Religie
Toen Elizabeth op de troon kwam, had Engeland een reeks religieuze stuiptrekkingen doorgemaakt. Het was voor haar van vitaal belang iedereen te kalmeren, hen te verzekeren dat zij om hen gaf, en tegelijk gewelddadige reacties te vermijden. Dit was een weg die alleen een briljant tacticus met succes kon bewandelen.
Wat haar eigen religieuze overtuigingen waren is onmogelijk te zeggen. De katholieken hielden hartstochtelijk vast aan het geloof in transsubstantiatie: dat het brood en de wijn in de mis werkelijk het lichaam en bloed van Christus waren. Wat geloofde zij? Elizabeth omzeilde dit op briljante wijze –
Hij was het woord dat het sprak,
Hij nam het brood en brak het,
En wat dat woord ervan maakte,
Dat geloof ik, en neem het.
Als heerseres heeft zij “niet getracht vensters te maken in de zielen der mensen”. Dus zolang je je maar conformeerde, fatsoenlijk en in het openbaar, kon je privé geloven wat je wilde.
Een nuttige gids voor conformiteit werd gepubliceerd als het Book of Common Prayer, enigszins gewijzigd ten opzichte van de versie die voor het eerst werd uitgegeven tijdens het bewind van Edward VI. Er waren 39 Artikelen van Godsdienst, sommige obscuurder dan andere. Transsubstantiatie werd afgedaan als ‘strijdig met de duidelijke woorden van de Schrift … en heeft aanleiding gegeven tot veel bijgeloof’. Bijgeloof was precies wat de nieuwe Kerk van Engeland weg wilde vegen. Het ging gepaard met ‘het vagevuur, aflaten, verering en aanbidding van beelden en relikwieën, en ook het aanroepen van heiligen’. Voor iemand die geboren was vóór Hendrik VIII zich in 1531 losmaakte van Rome, die de korte nachtmerrie van Edwards extreem-protestantisme had overleefd en die de terugkeer naar Rome onder Mary Tudor had verwelkomd, moet deze grootscheepse afbraak van vertrouwde riten, relikwieën en heiligen inderdaad traumatisch zijn geweest. En de kale witte muren van de parochiekerk waren een schrale troost, vergeleken met de parabels en heiligen die een katholieke kerk kleurrijk hadden verrijkt. De enige kleur die aan het witkalkpenseel ontsnapte was het glas-in-lood in de ramen, waarvan de vervanging te duur zou zijn geweest.
Maar er waren voordelen aan de nieuwe godsdienst.

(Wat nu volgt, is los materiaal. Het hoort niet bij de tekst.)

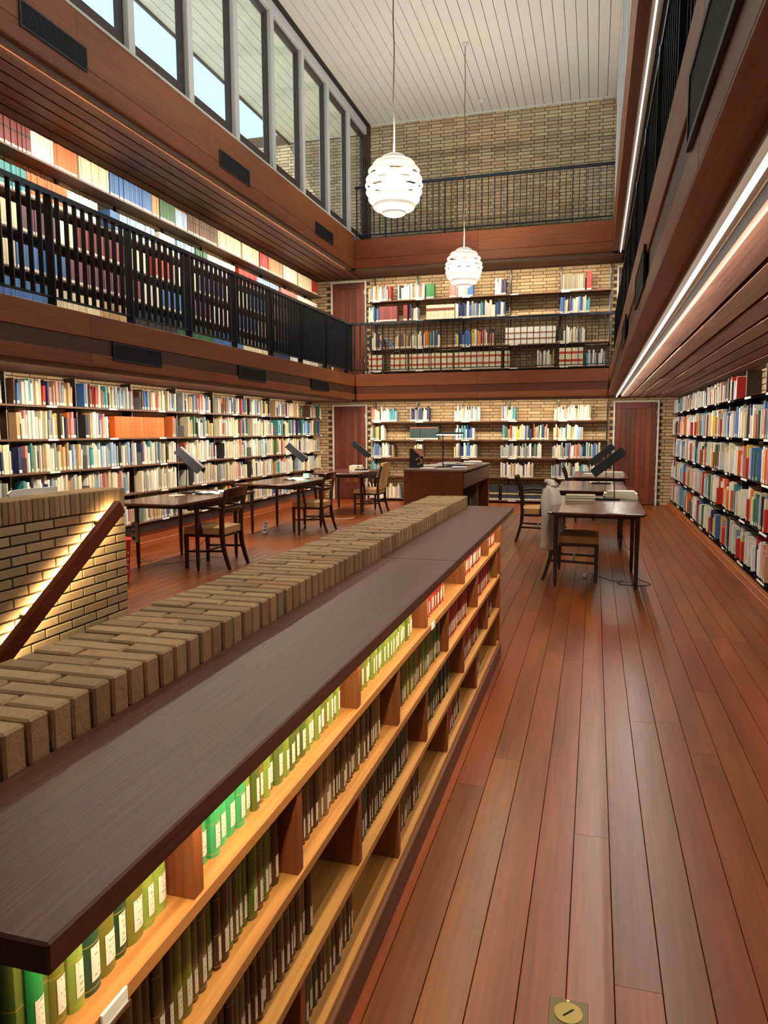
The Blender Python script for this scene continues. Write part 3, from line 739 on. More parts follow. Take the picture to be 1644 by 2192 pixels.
def put(axis, front, sg, a, t, z, h, dep, col, rec=0.02, label=True, lean=0.0, bands=None):
    """one book of the joined stock: spine at 'front', body going back along sg"""
    s0, s1 = front+sg*rec, front+sg*(rec+dep)
    c = lin(col)
    def hx(u0, u1, d0, d1, z0, z1, cc, l0=0.0, l1=0.0):
        if axis == 'y':
            x0, x1 = min(d0, d1), max(d0, d1)
            STOCK.hexa([(x0, u0+l0, z0), (x1, u0+l0, z0), (x1, u1+l0, z0), (x0, u1+l0, z0), (x0, u0+l1, z1), (x1, u0+l1, z1), (x1, u1+l1, z1), (x0, u1+l1, z1)], 0, cc)
        else:
            y0, y1 = min(d0, d1), max(d0, d1)
            STOCK.hexa([(u0+l0, y0, z0), (u1+l0, y0, z0), (u1+l0, y1, z0), (u0+l0, y1, z0), (u0+l1, y0, z1), (u1+l1, y0, z1), (u1+l1, y1, z1), (u0+l1, y1, z1)], 0, cc)
    hx(a, a+t-0.0016, s0, s1, z, z+h, c, 0, lean)
    if label: hx(a+t*.06, a+t*.9, s0-sg*0.001, s0, z+0.008, z+0.038, lin((232, 226, 208)), 0, lean*0.1)
    if bands:
        for f0, f1, bcx in bands: hx(a, a+t-0.0008, s0-sg*0.0012, s0, z+h*f0, z+h*f1, lin(bcx), lean*f0, lean*f1)
def fill(axis, front, sg, a, e, z, hmax, pal, tmin=0.016, tmax=0.042, hvar=(0.62, 0.93), gap=0.0, dvar=(0.13, 0.215), rec=(0.012, 0.05), block=()):
    u = a; names = MIX.get(pal); run = 0; cur = None
    while u < e-tmin:
        t = SB.uniform(tmin, tmax)
        hit_ = [q for q in block if u < q[1] and u+t+0.013 > q[0]]
        if hit_: u = max(q[1] for q in hit_)+0.001; continue
        if u+t > e: break
        if names:
            if run <= 0: cur = SB.choice(names); run = SB.choice((1, 1, 1, 1, 2, 3))
            run -= 1; col = PAL[cur]; h = hmax*SB.uniform(*hvar); dep = SB.uniform(*dvar); j = SB.uniform(0.86, 1.08)
            put(axis, front, sg, u, t, z, h, dep, tuple(min(255, v*j) for v in col), SB.uniform(*rec), SB.random() < 0.85, SB.choice((0, 0, 0, 0, 0.012)) if u+t+0.02 < e else 0)
        u += t
        if gap and SB.random() < gap: u += SB.uniform(0.01, 0.05)
def sset(axis, front, sg, a, e, z, h, t, col, dep=0.17, rec=0.02, bands=None, label=True, jit=0.05):
    u = a
    while u+t <= e+1e-4:
        j = SB.uniform(1-jit, 1+jit); put(axis, front, sg, u, t, z, h*SB.uniform(.985, 1.0), dep, tuple(min(255, v*j) for v in col), rec+SB.uniform(0, .012), label, 0, bands); u += t
def shelving(label, axis, front, sg, u0, u1, ups, zs, ztop, zbot, mat, clips=0.12, depth=0.25, udep=0.205):
    t = thing('wall_shelving', label, 'bookshelf')
    def bx(bb, a, e, d0, d1, z0, z1, c=0.002):
        lo, hi = sorted((front+sg*d0, front+sg*d1))
        if axis == 'y': bb.cbox(lo, hi, a, e, z0, z1, c)
        else: bb.cbox(a, e, lo, hi, z0, z1, c)
    for u in ups:
        bb = MB(); bx(bb, u-0.016, u+0.016, udep, depth-0.002, zbot, ztop); bb.build('upright', 'leg_wood', t)
        bb = MB(); bx(bb, u-0.017, u-0.009, udep-0.006, udep, zbot, ztop, 0.001); bb.build('upright_edge', 'paper_grey', t)
    cuts = [u0]+[u for u in ups if u0+0.05 < u < u1-0.05]+[u1]
    for z in zs:
        for a, e in zip(cuts[:-1], cuts[1:]):
            bb = MB(); bx(bb, a+0.0008, e-0.0008, 0.0, depth-0.006, z-0.022, z); bb.build('shelf', mat, t)
            if clips:
                w = min(0.16, (e-a)*0.3); q = a+clips*(e-a)
                bb = MB(); bx(bb, q, q+w, -0.004, -0.0005, z-0.022, z-0.002, 0.0008); bb.build('label_holder', 'paper_white', t)
    return t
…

De dienst was in het Engels, duidelijk uitgesproken door de priester, die vanaf een preekstoel naar zijn gemeente stond te kijken, in plaats van het oude, onbegrijpelijke Latijn dat rond het altaar werd gemompeld. De gemeente was nu grotendeels geletterd, en kon de dienst volgen in het Book of Common Prayer. Er was een exemplaar beschikbaar in elke kerk, evenals de Bijbel in het Engels en Erasmus’ Parafrases on the Gospels, die samen voldoende geestelijk voedsel vormden voor ieder mens.